Naast het trainen van de crisisorganisatie was het specifieke doel van deze oefening de afstemming en samenwerking tussen de Officieren van Dienst (OvD). De OvD stuurt collega’s van de hulpverleningsorganisatie aan op de plaats van een incident. Daarnaast is de OvD de contactpersoon voor andere crisispartners.
Het belang van beeldvorming
Zodra een melding van een incident binnenkomt, gebruiken alle crisispartners de eerste minuten om zich een beeld te vormen van de situatie. Ze moeten dit doen op basis van de informatie die ze krijgen. Voor de beeldvorming tijdens de oefening werd gebruik gemaakt van een maquette van RWS. Met de informatie die ze op dat moment hadden kwam het CoPi (Commando Plaats Incident), de operationele leiding ter plaatse, samen rondom de maquette. Hier stonden een aantal vragen centraal. Wat is jullie beeld? Wat zijn de dilemma’s? Welke knelpunten zijn er?

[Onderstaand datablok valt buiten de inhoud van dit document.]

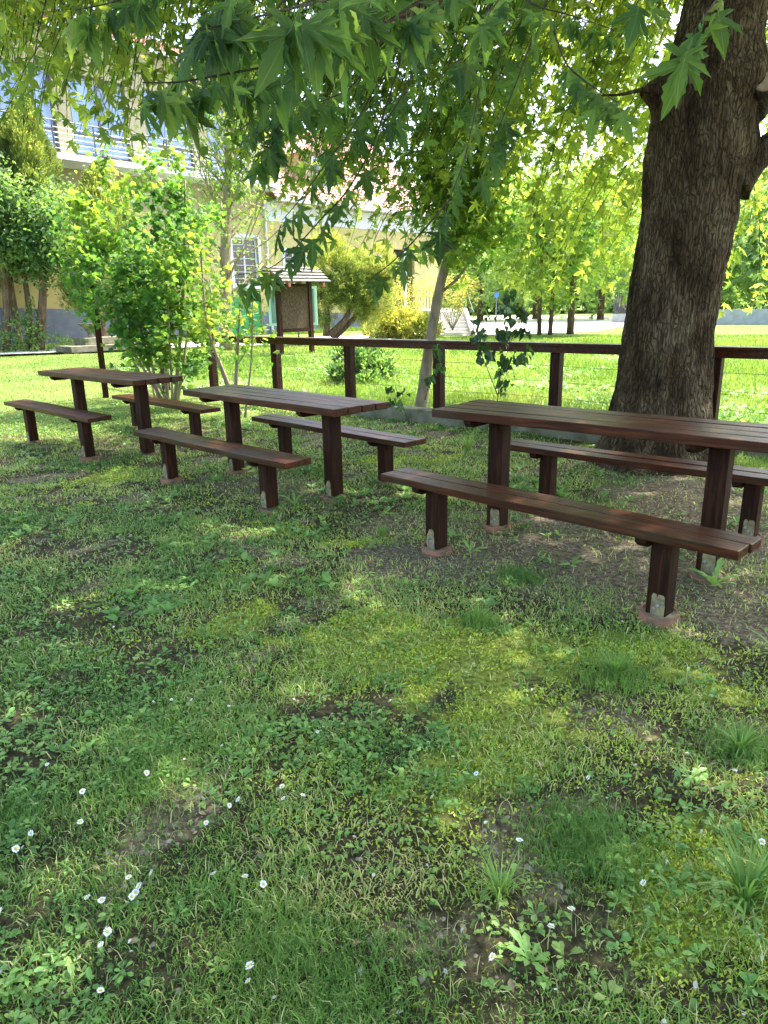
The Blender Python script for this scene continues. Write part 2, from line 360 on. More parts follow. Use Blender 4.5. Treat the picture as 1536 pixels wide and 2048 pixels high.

Na een korte bespreking gingen de OvD’s uit elkaar om hun organisaties aan te sturen, zoals politie en brandweer. Ondertussen ontstond een beter beeld van de situatie. Ongeveer een kwartier later kwam het CoPi weer bijeen. Tijdens het tweede overleg behandelden ze vragen als: wat zijn de risico’s? Wat zijn mogelijke scenario’s? Welke maatregelen ga je treffen? De taken werden uitgezet en er werden afspraken gemaakt over hoe de partners elkaar konden helpen. Hier eindigde de oefening. Oefenleider Jesse kijkt met een goed gevoel terug op de twee dagen. “Het is mooi om dit geoefend te hebben, het geeft vertrouwen dat we weten wat we moeten doen als er echt een keer zoiets gebeurt.”